These types of personalities usually appear superficially charming and engaging in the beginning, but they don't really know how to have relationships, they only know how to manipulate others to get what they want, and the relationship lasts only for as long as the other person is willing to allow themselves to be manipulated.

These types can do only for themselves, but would rather others do for them, and they don't ever do for others in return unless there is some significant benefit in it for them. The only reason one of these types seeks a relationship with you is because they believe you have something they want.  They tend to make many more withdrawals than deposits from the emotional bank account of their relationships, which always end overdrawn.

They feel deeply for themselves, but there is precious little room in their hearts for anyone else. They are completely self focused and incapable of experiencing selfless unconditional love.  They will take your love and then betray you, because they think you are the same as them, and given the chance, you would screw them, so that justifies them doing it to you first.

It is important to these people for others to see them in a particular way, even though it's not important to them to actually be that way, so they tend to spin facades around themselves and wear masks.

They need recognition for their self-perceived specialness so will seek roles or jobs that get media attention, awards and acclaim.  They are highly competitive and often will resolve to win at any cost.

They will never tell you the truth, they will only tell you what they want you to know.  They don't necessarily lie per se, they spin, embellish or omit. You will never really know them, because they don't share their true feelings, because it makes them vulnerable to those - like themselves - who would exploit another person's weakness and/or confidence.

They have no ethical problems with breaking their promises, they only make promises to enlist others to do the same, to benefit from the integrity of others who actually keep their word. When they do give, it is always with conditions, strings and expectations.

They may be lonely and want company, but will not reach out to another or extend a helping hand.  They are the special ones who deserve attention, so if they don't get it, they won't give it, and it is the fault of others, which is a good excuse for them to slight others and go back on promises.

These people see generosity, compassion and empathy as weaknesses and see themselves as strong because they are not restrained by such illusions, and can take advantage of or exploit those weaker than themselves to their own benefit without remorse, because only the strong survive.

Does any of this sound like someone you know?
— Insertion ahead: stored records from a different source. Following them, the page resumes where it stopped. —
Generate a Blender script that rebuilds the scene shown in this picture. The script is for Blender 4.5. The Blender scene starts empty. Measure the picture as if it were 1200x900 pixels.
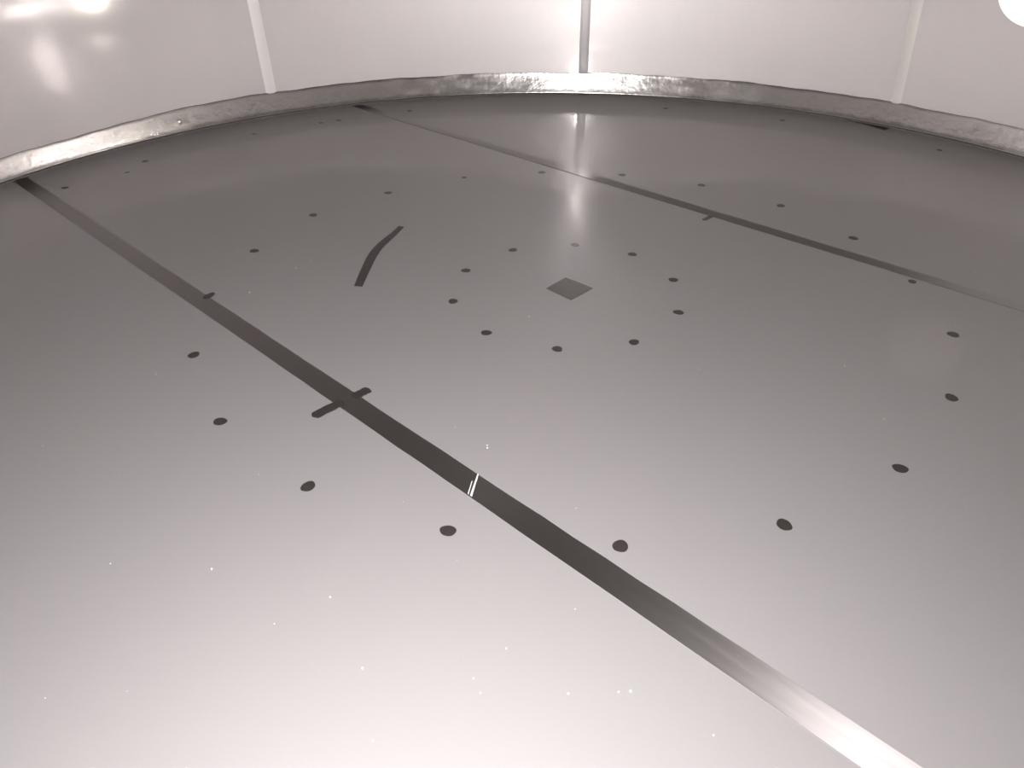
import bpy, bmesh, math, random
from mathutils import Vector, Matrix
random.seed(7)
sc = bpy.context.scene
COL = sc.collection
rad = math.radians

# ------------------------------------------------------------------ camera
# the phone is held one metre above the tank floor, close to the near wall
PIT, ROLL = 0.59203, -0.00775
fw = Vector((0, math.cos(PIT), -math.sin(PIT)))
rt = Vector((1, 0, 0)); up = rt.cross(fw)
c_, s_ = math.cos(ROLL), math.sin(ROLL)
rt2 = c_ * rt + s_ * up; up2 = -s_ * rt + c_ * up
cam_d = bpy.data.cameras.new('camera')
cam_d.sensor_width = 36.0; cam_d.lens = 912.25 / 1200 * 36; cam_d.clip_start = 0.02
cam = bpy.data.objects.new('camera', cam_d); COL.objects.link(cam)
m = Matrix((rt2, up2, -fw)).transposed().to_4x4(); m.translation = (0, 0, 1.0)
cam.matrix_world = m
sc.camera = cam

# ------------------------------------------------------------------ light and exposure
sc.view_settings.view_transform = 'Standard'
sc.view_settings.look = 'None'
sc.view_settings.gamma = 1.0
sc.view_settings.use_curve_mapping = False
sc.view_settings.exposure = 0.0
W = bpy.data.worlds.new('world'); sc.world = W; W.use_nodes = True
W.node_tree.nodes['Background'].inputs[0].default_value = (0.02, 0.02, 0.02, 1)
W.node_tree.nodes['Background'].inputs[1].default_value = 1.0

def light(name, kind, loc, energy, color=(1, 1, 1), **kw):
    d = bpy.data.lights.new(name, kind); d.energy = energy; d.color = color
    for k, v in kw.items(): setattr(d, k, v)
    o = bpy.data.objects.new(name, d); COL.objects.link(o); o.location = loc
    return o
# light beside the camera, its tall bar shape invented for the floor arc, facing the far wall
key = light('camera_side_light', 'AREA', (-0.16, 0.04, 0.99), 78.0, (1.0, 0.978, 0.978), shape='RECTANGLE', size=0.022, size_y=0.5)
key.rotation_euler = (rad(65), 0, rad(-7))

# second work light lying on the floor outside the picture on the right, turned to the left wall
side = light('floor_work_light', 'SPOT', (1.80, 2.45, 0.14), 4.2, (1.0, 0.93, 0.82), spot_size=rad(30), spot_blend=0.8, shadow_soft_size=0.03)
side.rotation_euler = (Vector((-1.80, 3.12, 0.25)) - Vector((1.80, 2.45, 0.14))).to_track_quat('-Z', 'Y').to_euler()

LAMP_R, LAMP_E = 0.138, 1.0     # the globe work lamp: its radius and glow

cy = sc.cycles
cy.use_denoising = True
cy.max_bounces = 8; cy.diffuse_bounces = 4; cy.glossy_bounces = 6
cy.caustics_reflective = True
cy.blur_glossy = 0.0
cy.sample_clamp_indirect = 0.0

# ------------------------------------------------------------------ sizes (metres)
CX, CY = 0.1547, 1.9607            # middle of the floor markings
WX, WY, R = 0.1214, 1.9146, 2.262  # axis and radius of the round wall
H_BAND, H_TOP = 0.102, 2.6
TILT = 45                          # the sheet seams run at 45 degrees to the view

# ------------------------------------------------------------------ helpers
def tag(o, label=None, cat=None, group=None, kind=None):
    if label: o['label'] = label
    if cat: o['category'] = cat
    if group: o['group'] = group
    if kind: o['kind'] = kind
    return o
def obj(name, bm, mat, parent=None, smooth=False):
    me = bpy.data.meshes.new(name); bm.to_mesh(me); bm.free()
    if smooth:
        for f in me.polygons: f.use_smooth = True
    if mat: me.materials.append(mat)
    o = bpy.data.objects.new(name, me); COL.objects.link(o)
    if parent: o.parent = parent
    return o
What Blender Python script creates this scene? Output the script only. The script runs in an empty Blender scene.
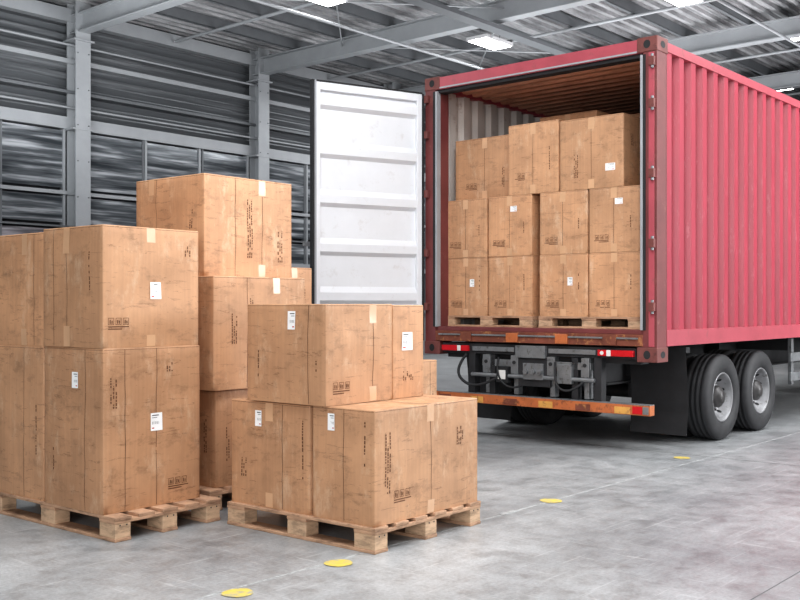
import bpy, bmesh, math, random
from mathutils import Vector, Matrix, noise
random.seed(7)
scene = bpy.context.scene

def S(r, g, b):
    def f(c):
        c /= 255.0
        return c/12.92 if c <= 0.04045 else ((c+0.055)/1.055)**2.4
    return (f(r), f(g), f(b), 1.0)

# ------------------------------------------------------------------ materials
def new_mat(name):
    m = bpy.data.materials.new(name)
    m.use_nodes = True
    nt = m.node_tree
    b = nt.nodes["Principled BSDF"]
    return m, nt, b

def ramp(nt, fac, stops):
    r = nt.nodes.new("ShaderNodeValToRGB")
    el = r.color_ramp.elements
    while len(el) < len(stops):
        el.new(0.5)
    for e, (p, c) in zip(el, stops):
        e.position = p
        e.color = c
    nt.links.new(fac, r.inputs[0])
    return r.outputs[0]

def mixc(nt, fac, a, b, mode='MIX'):
    m = nt.nodes.new("ShaderNodeMix")
    m.data_type = 'RGBA'
    m.blend_type = mode
    for s, v in ((0, fac), (6, a), (7, b)):
        if isinstance(v, bpy.types.NodeSocket):
            nt.links.new(v, m.inputs[s])
        else:
            m.inputs[s].default_value = v
    return m.outputs[2]

def objco(nt, scale=(1, 1, 1), rnd=False):
    tc = nt.nodes.new("ShaderNodeTexCoord")
    mp = nt.nodes.new("ShaderNodeMapping")
    mp.inputs["Scale"].default_value = scale
    nt.links.new(tc.outputs["Object"], mp.inputs["Vector"])
    if rnd:
        oi = nt.nodes.new("ShaderNodeObjectInfo")
        mu = nt.nodes.new("ShaderNodeMath"); mu.operation = 'MULTIPLY'; mu.inputs[1].default_value = 37.0
        nt.links.new(oi.outputs["Random"], mu.inputs[0])
        cb = nt.nodes.new("ShaderNodeCombineXYZ")
        for i in range(3):
            nt.links.new(mu.outputs[0], cb.inputs[i])
        nt.links.new(cb.outputs[0], mp.inputs["Location"])
    return mp.outputs[0]

def noise_tex(nt, co, scale, detail=4, rough=0.6, dist=0.0):
    n = nt.nodes.new("ShaderNodeTexNoise")
    n.inputs["Scale"].default_value = scale
    n.inputs["Detail"].default_value = detail
    n.inputs["Roughness"].default_value = rough
    n.inputs["Distortion"].default_value = dist
    nt.links.new(co, n.inputs["Vector"])
    return n.outputs["Fac"]

def bump(nt, b, h, strength=0.2, dist=0.01):
    bp = nt.nodes.new("ShaderNodeBump")
    bp.inputs["Strength"].default_value = strength
    bp.inputs["Distance"].default_value = dist
    nt.links.new(h, bp.inputs["Height"])
    nt.links.new(bp.outputs[0], b.inputs["Normal"])

def painted(name, col, rough=0.5, metal=0.0, var=0.12, scale=3.0, stretch=(1, 1, 1), bmp=0.05, grime_or_sheen=None, gpos=(0.56, 0.70)):
    m, nt, b = new_mat(name)
    co = objco(nt, stretch, True)
    f = noise_tex(nt, co, scale, 5, 0.65)
    d = tuple(c*(1-var) for c in col[:3])+(1,)
    l = tuple(min(1, c*(1+var)) for c in col[:3])+(1,)
    c = ramp(nt, f, [(0.3, d), (0.7, l)])
    if grime_or_sheen:
        f2 = noise_tex(nt, co, scale*2.7, 6, 0.7)
        msk = ramp(nt, f2, [(gpos[0], (0, 0, 0, 1)), (gpos[1], (1, 1, 1, 1))])
        c = mixc(nt, msk, c, grime_or_sheen)
    nt.links.new(c, b.inputs["Base Color"])
    b.inputs["Roughness"].default_value = rough
    b.inputs["Metallic"].default_value = metal
    if bmp:
        bump(nt, b, f, bmp, 0.01)
    return m

def cardboard(name, base):
    m, nt, b = new_mat(name)
    co = objco(nt, (1, 1, 1), True)
    f = noise_tex(nt, co, 2.6, 5, 0.62)
    d = tuple(c*0.84 for c in base[:3])+(1,)
    l = tuple(min(1, c*1.10) for c in base[:3])+(1,)
    c = ramp(nt, f, [(0.33, d), (0.66, l)])
    f2 = noise_tex(nt, objco(nt, (1, 1, 1.6), True), 7.0, 9, 0.74, .2)
    msk = ramp(nt, f2, [(0.53, (0, 0, 0, 1)), (0.66, (.62, .62, .62, 1))])
    c = mixc(nt, msk, c, tuple(x*0.56 for x in base[:3])+(1,))
    f5 = noise_tex(nt, objco(nt, (1, 1, 7), True), 6.0, 6, 0.7, .6)
    msk5 = ramp(nt, f5, [(0.60, (0, 0, 0, 1)), (0.63, (.6, .6, .6, 1)), (0.66, (0, 0, 0, 1))])
    c = mixc(nt, msk5, c, S(112, 80, 58))
    f3 = noise_tex(nt, objco(nt, (1.4, 1.4, .6), True), 5.5, 9, 0.78)
    msk3 = ramp(nt, f3, [(0.54, (0, 0, 0, 1)), (0.66, (.55, .55, .55, 1))])
    c = mixc(nt, msk3, c, S(222, 192, 164))
    f4 = noise_tex(nt, objco(nt, (60, 60, 1.2), True), 1.0, 2, 0.5)
    st = ramp(nt, f4, [(0.35, (.92, .92, .92, 1)), (0.65, (1, 1, 1, 1))])
    c = mixc(nt, 1.0, c, st, 'MULTIPLY')
    oi = nt.nodes.new("ShaderNodeObjectInfo")
    tone = ramp(nt, oi.outputs["Random"], [(0, (.84, .82, .80, 1)), (.5, (.95, .94, .93, 1)), (1, (1.06, 1.02, .99, 1))])
    c = mixc(nt, 1.0, c, tone, 'MULTIPLY')
    nt.links.new(c, b.inputs["Base Color"])
    b.inputs["Roughness"].default_value = 0.6
    bump(nt, b, f2, 0.16, 0.008)
    return m

M = {}
M['card'] = cardboard("cardboard", S(200, 156, 121))
M['tape'] = painted("packing_tape", S(206, 166, 132), 0.28, 0, .08, 6)
M['seam'] = painted("box_seam", S(84, 56, 38), 0.8, 0, .1, 5, bmp=0)
M['ink'] = painted("box_ink", S(108, 74, 52), 0.8, 0, .2, 20, bmp=0)
M['label'] = painted("paper_label", S(240, 240, 240), 0.5, 0, .03, 8, bmp=0)
M['lab_red'] = painted("label_red", S(190, 60, 50), 0.6, 0, .05, 8, bmp=0)
M['lab_blk'] = painted("label_black", S(80, 80, 85), 0.6, 0, .05, 8, bmp=0)

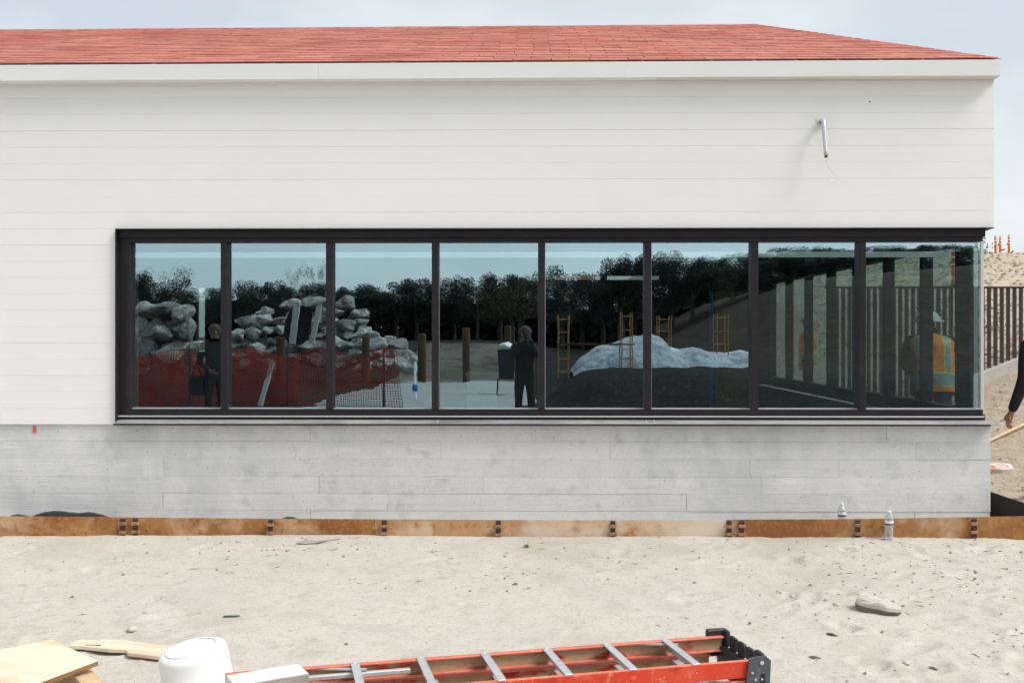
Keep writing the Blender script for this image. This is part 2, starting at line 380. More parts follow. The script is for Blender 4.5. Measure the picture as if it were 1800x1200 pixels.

If it does, don't make the mistake in thinking they can be rehabilitated or "fixed". This is who they are and they will never change for you or anyone. My personal experience in dealing with these types is that there is no dealing with them. If you want to participate in an emotional exchange, they are not the kind to choose to get involved with no matter how charming or seemingly sincere.

My advice is to stay as far away from these types of people as possible. They will only leave you abused, depleted and feeling miserable, thinking there is something wrong with you. There is nothing wrong with you, unless you think you can rescue or save these souls. Do yourself a favor, love them from a distance and practice peaceful non-cooperation in all your interactions with boarderline personalities, sociopaths or psychopaths.